Little Women Movie Review

Hailey Jones, Southworld co-editor

First published in 1868, Louisa May Alcott’s novel “Little Women” follows the lives of four sisters, a mother, and the boy next door as they take on the obstacles of living in Massachusetts during the Civil War. The classic tale once again turns into a motion picture directed by Greta Gerwig, telling the full story of these “Little Women” and friends both beautifully and efficiently in just 135 minutes. Flashbacks of the sisters during the war and then to present day help deliver the story of the youngest sister, Beth, and her sudden illness that brings the other three independent sisters back together. It’s a movie of sisterly love that everyone can appreciate.

Second oldest daughter Jo March (played by Saorise Ronan) – both genuine and daring, as well as a writer and a tom-boy – defies the stereotypes of being a lady, stating how she doesn’t want to get married. Writing and taking care of her mother and sisters are her only hobbies. She hates being constricted and tied down to the household, expected to do her womanly chores. Jo wants to fight in the war and help out her father in battle; she doesn’t want to sit at home playing dress up or wearing fancy ball gowns like other girls. While out on the town, Jo meets a boy, Theodore Laurence (played by Timothée Chalamet), who goes by ‘Laurie.’ Jo and Laurie instantly become best friends, spending every day together goofing off; however, Laurie wants more than just a friendship, and Jo wants to just focus on her writing and family. After the war, Jo moves to New York; she works as a school teacher and a full-time writer, hoping to publish a novel in the future. Over time, though, Beth’s illness brings Jo back to Massachusetts, noticing Laurie’s absence from town.

Youngest daughter Amy (played by Florence Pugh) – charismatic, prim and proper, artistic, and a tactful manipulator – exhibits the “perfect granddaughter” nature and the only hope for a successful marriage according to Aunt March, a rich lady who believes that a girl must marry rich to live a full life. Amy constantly feels inferior to her sisters Jo and Meg, for these two are old enough to enjoy festive parties with others in town. Flash-forward to post-war life with Amy and Aunt March living in Paris for a few months. This allows Amy to really grow her art skills and find a smart and rich boy to marry. She meets up with Laurie out of coincidence, and Amy realizes her longing feelings she still has for her childhood crush, Laurie; however, Laurie still seems to not know exactly how he feels about Jo turning down his proposal, and Jo doesn’t know that Laurie went to Paris…to randomly meet up with Amy.
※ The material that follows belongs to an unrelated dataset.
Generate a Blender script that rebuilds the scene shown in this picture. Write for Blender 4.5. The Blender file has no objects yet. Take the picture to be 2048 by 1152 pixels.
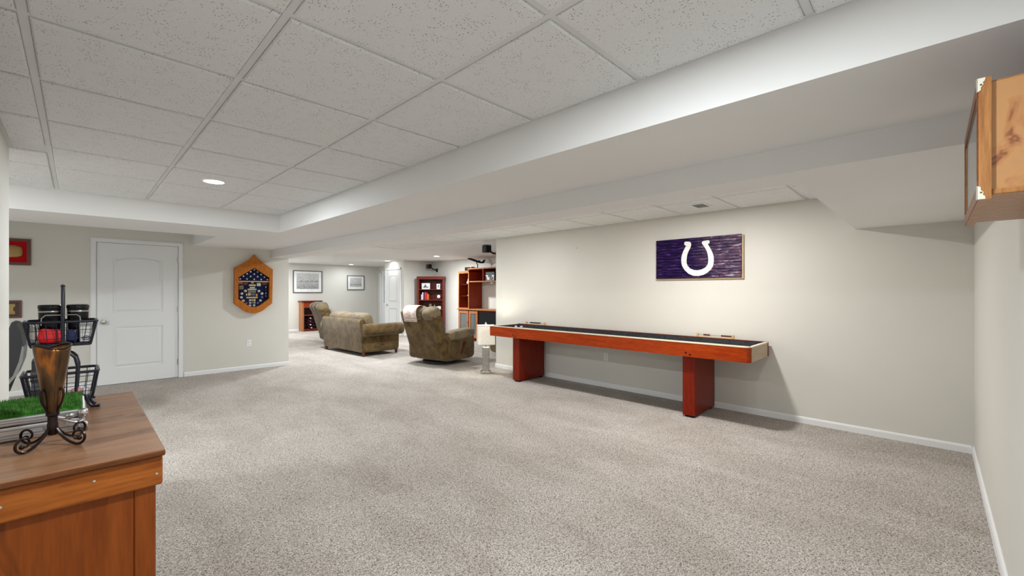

Oldest daughter Meg (played by Emma Watson) – a charming, loving, and motherly-figure to her sisters when their mother is away – radiates classiness and wants nothing more than to please her sisters and have them recognize how lucky they are to have each other. She helps the girls with life and gives them advice. She longs for love and satisfaction; especially from a man. Ironically, her greed for love and happiness creates exceeding difficulties. This produces struggles for her during the war and even after the war when the sisters come together. Meg must overcome these struggles for a common happiness between her, her family, and a man who Aunt March doesn’t approve of for Meg…financially.

Second to youngest sister Beth (played by Eliza Scanlen) – the glue that holds the family together – shows her gentle, sweet, and caring character to everyone, especially through her music on the piano. She grew up watching Amy faun over boys and fantasize about being a rich artist, watching Meg work tirelessly to keep a calm household while still trying to have a fun and positive life, and watching Jo work her way up into becoming a thriving writer. Quietness and her loyalty to the piano and family exist as Beth’s best attributes; besides her sisters, her best friend is the piano. When Beth becomes sick during the war, her sisters work nonstop to make her feel better – especially Jo, who stays by her side every day and reads to Beth. But even after the end of the war and all the girls (except Beth) have moved on with their lives, Beth gets worse and her sisters are needed to nurse her back to health. Obstacles, however, once again occur for the March family.

All in all, “Little Women” exists as a perfect movie for friends, couples, and families to see. Its mellow, calming, and sometimes anxious soundtrack puts viewers in a state of happiness, enjoyment, and an eager mindset. It’s been nominated for six Academy Awards, five British Academy Film Awards, two Golden Globes, and many more independent awards including costume design, music, and multiple best actresses (in particular for Saoirse Ronan). Seeing the film in a theater really captures the moment of the movie and adds to the emotions that formulate within the plot. The direction of Greta Gerwig and the rest of the film and production crew portrays the talent of these creators throughout the storyline. Getting the full experience on the big screen, with popcorn in one hand and Coke in the other hand, proves essential for a full experience of the four sisters’ lives and journeys. Spending $10 on a movie ticket may seem pricey at the time, but once the closing credits pop up, signaling the end of the 135 minute life-changer, the effects of the characters and the memories shared with the people in the theater are not soon forgotten.